Pomimo to, że zazwyczaj stoję po stronie kina, gdyż tam można najlepiej chłonąć filmy, to w tym przypadku domowe zacisze nie jest złym pomysłem. Najnowszą wojenną produkcję ogląda się bardzo dobrze, ale nie jest to na pewno dzieło godne „Szeregowca Ryana”, „Helikoptera w ogniu” czy innych filmów, które przychodzą nam na myśl. Trzeba przyznać, że „Misja Greyhound” jest filmem naprawdę bardzo dobrym, ale tylko w momentach akcji, kiedy wyraźnie coś się dzieje. Sceny walk na oceanie są nakręcone ze świetną dynamiką, widać, że zarówno reżyser, jak i operator, wiedzieli, co robią. W tych momentach można było żałować, że nie ogląda się filmu na dużym ekranie. Gorzej jest, gdy akcja się uspokaja, a bohaterowie zaczynają ze sobą rozmawiać. Dialogi w filmie są… proste. Postaci nie są zbudowane w sposób, który by chciał nas przy nich zatrzymać, nie przywiązujemy się do nich i tak naprawdę, nie interesuje nas zbytnio ich los. Sytuację ratuje nieco dobre aktorstwo, lecz nie na tyle, by powiedzieć „brawo!”.
Realizacyjnie to sprawny film, zabrakło w nim jedynie ciekawie opowiedzianej historii. Historii, która na pierwszy rzut oka ma ogromny potencjał i po zakończeniu seansu miałem niesamowity żal do twórców, że tak go zmarnowali. Zaletą jest jednak fakt, że nie jest to film długi. Przywołuje on na myśl produkcje z dawnych lat, kiedy to uważano, że 90 minut w zupełności wystarczy – i całe szczęście, gdyż metraż 120-minutowy lub dłuższy mógłby zrzucić film do dołu z napisem „katastrofa”, gdyby zdecydowano się na więcej dialogów.
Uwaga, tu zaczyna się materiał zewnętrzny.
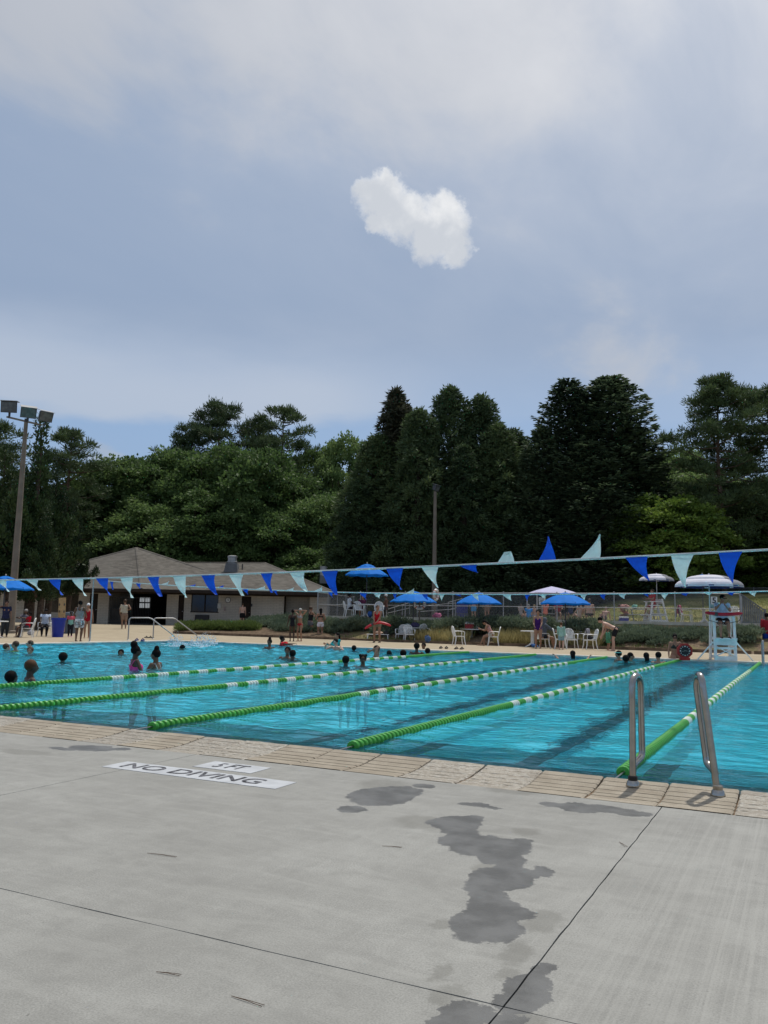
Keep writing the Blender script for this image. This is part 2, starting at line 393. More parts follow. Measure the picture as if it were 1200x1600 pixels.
J1 = atz(900, 1430, 0).x; J3 = atz(100, 1222, 0).x; J2 = (atz(0, 1388, 0).y + atz(765, 1568, 0).y) / 2
CYB = CY - .008
def slab(x0, x1, y0, y1):
    nx = max(2, int((x1 - x0) / .12)); ny = max(2, int((y1 - y0) / .12)); gp = .003
    xs = np.linspace(x0 + gp, x1 - gp, nx); ys = np.linspace(y0 + gp, y1 - gp, ny)
    def hf(X, Y): return X * 0
    m = MB(); pts = []
    for x in xs: pts.append((x + 0, ys[0] + .0015 * math.sin(x * 37)))
    for y in ys[1:]: pts.append((xs[-1] + .0018 * math.sin(y * 31) + .001 * math.sin(y * 83), y))
    for x in xs[::-1][1:]: pts.append((x, ys[-1] + .0015 * math.sin(x * 41)))
    for y in ys[::-1][1:-1]: pts.append((xs[0] + .0018 * math.sin(y * 31), y))
    m.prism(pts, -.12, 0)
    return struct('deck_slab', m, near_m)
xe = [-34, -25, -16, -11.2, J3, J1, J1 + 4.4, J1 + 8.8, J1 + 16]
for i in range(len(xe) - 1):
    for (y0, y1) in ((-8, -1.5), (-1.5, J2), (J2, CYB)): slab(xe[i], xe[i + 1], y0, y1)
sb = MB(); sb.box((-9, -.2, -.25), (52, 16, .1)); struct('deck_subbase', sb, mat('dark joint soil', (.03, .027, .022), .95))
# coping stones: concave profile with four grooves and a rounded lip
cellw = .452
def cop_mat(gritty):
    cm_ = bpy.data.materials.new('gritty coping stone' if gritty else 'grooved coping stone'); cm_.use_nodes = True; g = NT(cm_.node_tree)
    b = g.n['Principled BSDF']; tc = g.new('ShaderNodeTexCoord').outputs['Object']; sx = g.new('ShaderNodeSeparateXYZ'); g.put(sx.inputs[0], tc)
    c0 = g.mix(g.ss(g.noise(tc, 4, 6, .65), .3, .7), (.28, .24, .18, 1), (.42, .37, .29, 1))
    if gritty: c0 = g.mix(g.ss(g.noise(tc, 26, 5, .7), .42, .62), c0, (.52, .49, .42, 1))
    c0 = g.mix(g.ss(g.noise(tc, 120, 3, .7), .35, .65, .6, 0), c0, (.19, .155, .11, 1))
    c0 = g.mix(g.ss(g.noise(g.scale(tc, (1, 2.4, 1)), 2.1, 5, .6), .52, .72, 0, .5), c0, (.20, .155, .11, 1))
    wn = g.new('ShaderNodeTexWhiteNoise', noise_dimensions='1D'); g.put(wn.inputs['W'], g.m('FLOOR', g.m('DIVIDE', g.m('SUBTRACT', sx.outputs[0], .02), cellw)))
    g.put(b.inputs['Base Color'], g.mix(g.m('MULTIPLY', wn.outputs[0], .28), c0, (.23, .19, .14, 1)))
    b.inputs['Roughness'].default_value = .42 if gritty else .85; b.inputs['Specular IOR Level'].default_value = .5
    bn = g.new('ShaderNodeBump'); bn.inputs['Distance'].default_value = .012; bn.inputs['Strength'].default_value = 1.0 if gritty else .3
    g.put(bn.inputs['Height'], g.noise(tc, 48 if gritty else 80, 4, .65)); g.put(b.inputs['Normal'], bn.outputs[0])
    return cm_
cop_ms = [cop_mat(False), cop_mat(True)]
LY = 6.27
def cop_profile(gritty):
    pr = []; w = LY - CY; N = 44
    for i in range(N + 1):
        t = i / N; y = CY + w * t; z = .001 - .004 * math.sin(math.pi * min(1, t * 1.3)) + .034 * max(0, (t - .35) / .65) ** 1.8
        pr.append((y, z))
        if i in (10, 17, 24, 31, 38):
            if gritty: pr += [(y + .003, z - .004), (y + .006, z - .004), (y + .010, z + .0005)]
            else: pr += [(y + .001, z - .011), (y + .009, z - .010), (y + .010, z + .001)]
    for a in (20, 45, 70, 90): pr.append((LY + .03 * math.sin(R(a)), .035 - .03 * (1 - math.cos(R(a)))))
    return pr + [(LY + .03, -.03), (LY + .012, -.09), (LY + .01, -.4)]
cp = MB(); r3 = random.Random(5); k0 = int(math.floor(-27.1 / cellw)); run = 0; gr = 0
for k in range(k0, int(10 / cellw)):
    x = k * cellw + .02
    if run == 0: gr = 1 - gr; run = r3.choice([1, 2, 2, 3])
    run -= 1
    pr = cop_profile(gr); jw = r3.uniform(.003, .008)
    a, b_ = x + jw, x + cellw - r3.uniform(.003, .008); n = len(pr); dz = r3.uniform(-.003, .003); dy = r3.uniform(-.006, .006)
    tx = [a, a + .012] + [a + (b_ - a) * q / 10 for q in range(1, 10)] + [b_ - .012, b_]; nt = len(tx); vs = []
    for j, q in enumerate(tx):
        e = .006 if j in (0, nt - 1) else 0
        for i, (y, z) in enumerate(pr):
            rr = r3.uniform(-1, 1) * (.0028 if gr else .0006) if 1 < i < n - 4 else 0
            vs.append((q + (r3.uniform(-.003, .003) if j in (0, nt - 1) else 0), y + (0 if i == 0 else dy), z + dz - e + rr))
    fs = [(j * n + i, (j + 1) * n + i, (j + 1) * n + i + 1, j * n + i + 1) for j in range(nt - 1) for i in range(n - 1)]
    vs2 = len(vs); vs += [(a, CY, -.15), (b_, CY, -.15), (a, LY + .01, -.4), (b_, LY + .01, -.4)]
    fs += [tuple(range(n)) + (vs2 + 2, vs2), tuple(range((nt - 1) * n, nt * n))[::-1] + (vs2 + 1, vs2 + 3)]
    cp.add(vs, fs, gr)
struct('pool_coping', cp, cop_ms, smooth=False)
jb = MB(); jb.box((-9, (CY + LY) / 2, -.028), (38, LY - CY, .03)); struct('coping_mortar', jb, mat('mortar', (.16, .105, .06), .9))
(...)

Cieszy fakt, że ktoś wciąż chce produkować kino wojenne. Pamiętać jednak trzeba, że dobrze wyglądające bitwy to nie wszystko i ten konkretny gatunek w szczególności zasługuje na dobrze napisanych bohaterów, którzy będą mieli coś do powiedzenia – przede wszystkim o bezsensie wojny, ludzkim cierpieniu i motywacjach. Tego tu zdecydowanie zabrakło.